* Exercise aim: Extract the complete data exactly as given.

* Provided data:

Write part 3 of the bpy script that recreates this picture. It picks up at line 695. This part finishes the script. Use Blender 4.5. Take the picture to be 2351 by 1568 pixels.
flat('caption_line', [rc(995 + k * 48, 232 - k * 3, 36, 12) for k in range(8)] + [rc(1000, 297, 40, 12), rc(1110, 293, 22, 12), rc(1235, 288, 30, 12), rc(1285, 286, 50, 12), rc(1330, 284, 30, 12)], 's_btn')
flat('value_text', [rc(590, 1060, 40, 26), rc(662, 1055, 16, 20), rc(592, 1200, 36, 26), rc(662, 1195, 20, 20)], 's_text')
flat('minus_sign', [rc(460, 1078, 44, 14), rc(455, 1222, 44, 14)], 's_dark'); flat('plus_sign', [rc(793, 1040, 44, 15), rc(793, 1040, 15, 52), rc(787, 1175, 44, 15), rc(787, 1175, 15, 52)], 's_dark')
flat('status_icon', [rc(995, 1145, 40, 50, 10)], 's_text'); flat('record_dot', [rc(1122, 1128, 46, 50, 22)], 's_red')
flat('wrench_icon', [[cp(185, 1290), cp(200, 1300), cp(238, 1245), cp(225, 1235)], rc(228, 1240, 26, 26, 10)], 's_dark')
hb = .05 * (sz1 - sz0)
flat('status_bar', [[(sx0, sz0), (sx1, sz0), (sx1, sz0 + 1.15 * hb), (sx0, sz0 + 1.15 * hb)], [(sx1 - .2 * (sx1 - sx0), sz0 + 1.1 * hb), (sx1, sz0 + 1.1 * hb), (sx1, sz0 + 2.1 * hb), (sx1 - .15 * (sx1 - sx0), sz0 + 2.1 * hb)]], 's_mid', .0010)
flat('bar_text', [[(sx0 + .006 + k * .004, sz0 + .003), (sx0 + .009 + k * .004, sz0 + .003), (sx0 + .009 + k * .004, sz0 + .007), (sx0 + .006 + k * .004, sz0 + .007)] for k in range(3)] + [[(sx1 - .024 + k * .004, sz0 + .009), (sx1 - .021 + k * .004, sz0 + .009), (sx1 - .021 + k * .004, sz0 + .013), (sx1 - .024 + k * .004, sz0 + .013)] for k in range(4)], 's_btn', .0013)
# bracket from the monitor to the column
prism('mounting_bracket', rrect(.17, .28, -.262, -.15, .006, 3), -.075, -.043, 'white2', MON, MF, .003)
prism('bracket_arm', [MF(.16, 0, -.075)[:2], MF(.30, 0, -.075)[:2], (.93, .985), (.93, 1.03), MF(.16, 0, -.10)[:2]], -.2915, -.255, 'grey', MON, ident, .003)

* Written response:
Write part 3 of the bpy script that recreates this picture. It picks up at line 695. This part finishes the script. Use Blender 4.5. Take the picture to be 2351 by 1568 pixels.
flat('caption_line', [rc(995 + k * 48, 232 - k * 3, 36, 12) for k in range(8)] + [rc(1000, 297, 40, 12), rc(1110, 293, 22, 12), rc(1235, 288, 30, 12), rc(1285, 286, 50, 12), rc(1330, 284, 30, 12)], 's_btn')
flat('value_text', [rc(590, 1060, 40, 26), rc(662, 1055, 16, 20), rc(592, 1200, 36, 26), rc(662, 1195, 20, 20)], 's_text')
flat('minus_sign', [rc(460, 1078, 44, 14), rc(455, 1222, 44, 14)], 's_dark'); flat('plus_sign', [rc(793, 1040, 44, 15), rc(793, 1040, 15, 52), rc(787, 1175, 44, 15), rc(787, 1175, 15, 52)], 's_dark')
flat('status_icon', [rc(995, 1145, 40, 50, 10)], 's_text'); flat('record_dot', [rc(1122, 1128, 46, 50, 22)], 's_red')
flat('wrench_icon', [[cp(185, 1290), cp(200, 1300), cp(238, 1245), cp(225, 1235)], rc(228, 1240, 26, 26, 10)], 's_dark')
hb = .05 * (sz1 - sz0)
flat('status_bar', [[(sx0, sz0), (sx1, sz0), (sx1, sz0 + 1.15 * hb), (sx0, sz0 + 1.15 * hb)], [(sx1 - .2 * (sx1 - sx0), sz0 + 1.1 * hb), (sx1, sz0 + 1.1 * hb), (sx1, sz0 + 2.1 * hb), (sx1 - .15 * (sx1 - sx0), sz0 + 2.1 * hb)]], 's_mid', .0010)
flat('bar_text', [[(sx0 + .006 + k * .004, sz0 + .003), (sx0 + .009 + k * .004, sz0 + .003), (sx0 + .009 + k * .004, sz0 + .007), (sx0 + .006 + k * .004, sz0 + .007)] for k in range(3)] + [[(sx1 - .024 + k * .004, sz0 + .009), (sx1 - .021 + k * .004, sz0 + .009), (sx1 - .021 + k * .004, sz0 + .013), (sx1 - .024 + k * .004, sz0 + .013)] for k in range(4)], 's_btn', .0013)
# bracket from the monitor to the column
prism('mounting_bracket', rrect(.17, .28, -.262, -.15, .006, 3), -.075, -.043, 'white2', MON, MF, .003)
prism('bracket_arm', [MF(.16, 0, -.075)[:2], MF(.30, 0, -.075)[:2], (.93, .985), (.93, 1.03), MF(.16, 0, -.10)[:2]], -.2915, -.255, 'grey', MON, ident, .003)